При этом я, конечно же, не имею в виду, что не встречал в России людей, которые это знают, ценят и берегут. Таких много и очень много. И поездка на Валаам для меня – тому подтверждение.

Прыгайте в воду

– Что должно измениться теперь – после перехода – в Вашей повседневной жизни?

– Безусловно, есть вещи, которые не могут не измениться. Став членом Русской Православной Церкви, но продолжая жить в Швейцарии, я подчиняюсь теперь архиепископу Корсунскому Иннокентию. Мои связи с Католической не могут, само собой, остаться прежними.

– А какой реакции Вы ждете от Ваших духовных чад? Ведь они наверняка все католики…

– Во-первых, по счастью я имею дело с замечательными понимающими людьми и уверен, что они будут уважать мое решение. А во-вторых, я никогда не делал тайны из своих взглядов и убеждений. Все мои духовные чада знали, что мой идеал христианства – на Востоке. И не думаю, что они будут сильно удивлены. Я ничего не говорил им заранее, чтобы избежать лишних разговоров. Но думаю, что ничего страшного не произойдет. Думаю, что те духовные беседы, за которыми мои чада приезжают, будут продоложаться, не вижу повода эту практику прекращать. Ну и наконец, те, с кем мы общаемся постоянно, – это люди, которые в той или иной степени, на том или ином уровне разделяют мой духовный идеал. Иначе бы они не приезжали.

– А как же быть с богослужебными моментами?

– Конечно, отныне я не смогу причащать католиков. Но я и раньше делал это очень редко: скит находится все же на отдалении от большого мира, территория запирается на ключ, службы также закрытые, часовня маленькая – от силы на десять человек. И только на Рождество и на Пасху мы открываем двери для желающих.

– Если бы Вы могли и хотели дать современному человеку очень краткий, в одно предложение, совет относительно устроения молитвенной жизни, что бы Вы сказали?

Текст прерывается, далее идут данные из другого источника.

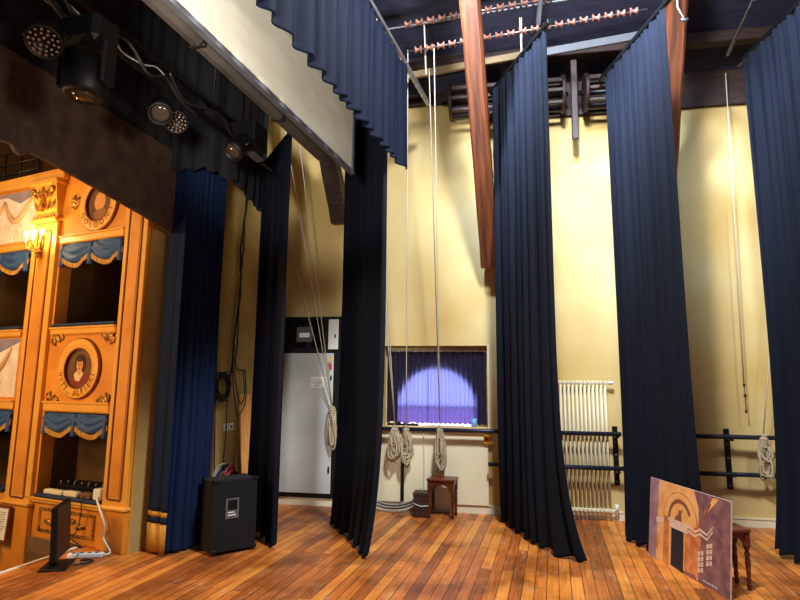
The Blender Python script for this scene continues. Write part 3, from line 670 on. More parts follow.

– Хотите научиться плавать – прыгайте в воду. Только там научитесь. Только тот, кто молится, почувствует смысл, вкус и радость молитвы. Из глубины большого, теплого кресла этому не научишься. Если ты готов встать на колени, искренне каяться, поднимать глаза и руки к небу – то многое откроется само. Конечно, можно читать много книг, слушать лекции, общаться с людьми, что тоже важно и дает возможность к большему пониманию. Но в чем тут ценность, если после этого мы не предпримем конкретных шагов? Не встанем на молитву? Думаю, Вы и сами это должны понимать. Просто, вероятно, задаете вопрос с позиции неверующего…

– Именно. Ведь наш журнал – для сомневающихся.

– Сомнения – это не страшно и даже полезно. Впрочем, искать их специально тоже, наверное, не стоит. Но если они появляются, надо просто вспоминать, что у каждого есть шанс услышать: подай руку твою и вложи в ребра Мои; и не будь неверующим, но верующим ().

* * *

Габриэль Бунге: Родился в 1940 году в Кельне. Отец – лютеранин, мать – католичка.

В возрасте 22 лет вступил в орден бенедиктинцев во Франции. В 1972 году был рукоположен в священный сан. Много лет посвятил изучению творений Евагрия Понтийского . С 1980 года живет в скиту Святого Креста в швейцарском кантоне Тичино по древнему бенедиктинскому уставу. Автор книг «Скудельные сосуды. Практика личной молитвы по преданию святых отцов», «Другой Утешитель», «Вино дракона и хлеб ангельский», «Духовное отцовство» и др.